Proposition 30, as the measure is called, would increase statewide sales taxes by one-fourth of a cent and impose an income tax surcharge on Californians who earn more than $250,000 annually. The sales tax increase would expire after four years, and the income tax component would last for seven years. Some of the new money would go to public safety programs, like the supervision of parolees.

Stepping up his campaign for the initiative on Aug. 15, Mr. Brown, 74, framed his argument in biblical terms, telling a crowd gathered at a Sacramento high school, “To those who much has been given, much will be required,” a reference to the Gospel of Luke. The week before last, campaigning in San Diego, he said that students would see “real suffering” if voters rejected the plan.

A defeat could have consequences for the state and for Brown even beyond forcing deeper cuts in a school system that already ranks 47th in the nation in per-pupil spending. So strenuously has the governor pushed the measure, and so closely has he become linked to it, that a defeat would most likely curb his influence, and might even invite a primary challenge from a younger generation of Democrats. As Brown approaches the end of his career, his broader legacy is also in play.

“This initiative has been defined as seminal to his governorship,” said Dan Schnur, director of the Jesse M. Unruh Institute of Politics at USC.

But Proposition 30, supported by California’s teachers’ unions, has run into two snags, both of which are out of Brown’s control.

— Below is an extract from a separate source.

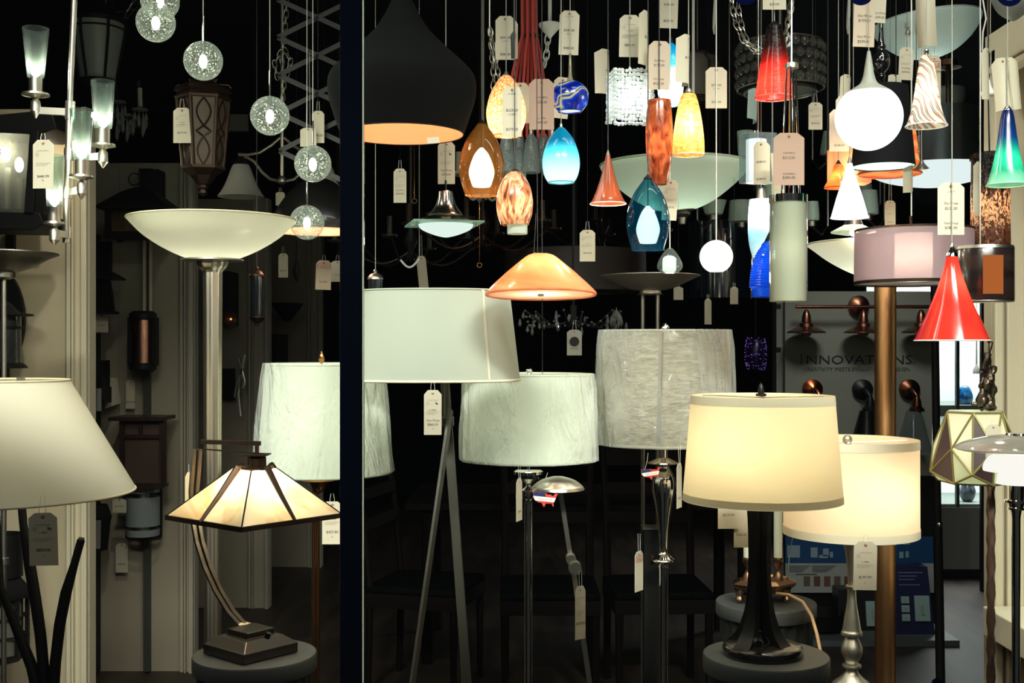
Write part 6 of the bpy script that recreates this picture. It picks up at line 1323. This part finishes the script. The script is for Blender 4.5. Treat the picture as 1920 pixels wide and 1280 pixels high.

One is a rival education measure, Proposition 38, which is backed by Molly Munger, a civil rights lawyer who is the daughter of Charles Munger, the billionaire vice chairman of Berkshire Hathaway. Munger’s initiative would raise income taxes on nearly all wage earners, although wealthy Californians would bear most of the burden.

Her measure would raise about $10 billion a year, with the bulk going to schools and some going to pay down state debt. It would expire after 12 years and is supported by the California State PTA.

Brown made various attempts to eliminate competing ballot measures; some political experts say multiple tax-related measures could confuse voters, or at least make them weary of tax issues. But Munger refused to back off, and she has so far poured $19 million into her campaign. “There’s room for more than one idea about how to fix our schools, and on a topic this important, voters deserve a chance to choose,” Munger said in an email.

Nathan Ballard, a spokesman for Proposition 38, added, “Our TV campaign, focused on making sure voters know Prop. 38 is the only one that sends money directly to schools, will now start rolling out aggressively.”